Il problema è che in questi decenni l’Occidente se ne è sostanzialmente “lavato le mani”, perché uno dei contraenti è più forte dell’altro e quindi i palestinesi si sono ritrovati ad avere un territorio sempre più marginale e sconnesso tra le due parti, per altro, già prima del conflitto, l’Onu aveva sottolineato lo stato di apartheid che si viveva all’interno dei territori palestinesi.
Quindi credo che il ruolo dell’Occidente e dei paesi arabi sia fondamentale per cercare di far sì in modo semplice che il diritto internazionale e gli accordi già sottoscritti vengano attuati: sicuramente con questo governo di Netanyahu non credo sia possibile, dato che è un governo estremista, un governo che si è auto dichiarato fascista, perché è un suo ministro ad aver detto “sono fascista e sono omofobo”. Vorrei sottolineare come una parte del popolo di Israele non sopporta questo governo e questo conflitto. La diplomazia credo possa esse applicata sempre, dipende come. Chiaramente non è facile, ricordiamo che ora si dice che non si può parlare con Putin, per decenni abbiamo dialogato con Putin, che era un dittatore anche quando ha ammazzato Anna Politkovskaja, però “andava tutto bene” e si poteva parlare e fare affari con lui. Adesso ci siamo resi conto che finanziare questa guerra è sostanzialmente insostenibile, gli stessi Stati Uniti si sono resi conto che essa non porta nulla a livello elettorale e quindi adesso stanno evitando di continuare a mandare risorse.
In Europa c’è stato un consiglio molto acceso all’inizio di febbraio, per lo scostamento di bilancio di circa 64 miliardi, di cui ben 50 vanno per l’Ucraina: sono assolutamente favorevole ad aiutare l’Ucraina a riprendersi e a ristabilire le proprie infrastrutture distrutte dalla guerra, ma prima bisogna fermare la guerra, che è una cosa essenziale. È chiaro che per fare questo ci vorrebbe una diplomazia europea che possa mettere d’accordo i due paesi, però dobbiamo renderci conto che pensare che il territorio dell’Ucraina possa rimanere quello “ante guerra” mi sembra abbastanza utopistico.
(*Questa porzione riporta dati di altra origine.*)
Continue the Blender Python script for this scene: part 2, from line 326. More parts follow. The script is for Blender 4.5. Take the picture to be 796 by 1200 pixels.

Secondo me dovremmo pensare a due province autonome, Donbass e Crimea, una magari sotto l’egida russa, che è la Crimea, avendo da sempre un contatto molto più vicino con la Russia e il DonBass sotto l’egida ucraina: questo potrebbe essere un primo passo, è chiaro che i contraenti, soprattutto dal lato di Kiev, non hanno la benché minima intenzione di fare questo passo. Continuare a dare questi soldi, porterà ad un risultato diverso? Io non credo che continuando a dare soldi all’Ucraina si riesca ad ottenere un risultato diverso da quello di adesso, dovremmo renderci conto invece di quale è la realtà e cercare di trovare un accordo. Se l’Europa avesse avuto una posizione di diplomazia tra i due paesi, probabilmente l’Ucraina non avrebbe avuto una perdita a livello territoriale, ma vi sarebbero state due province autonome, sotto l’egida dell’Ucraina, entrambe con altri risultati.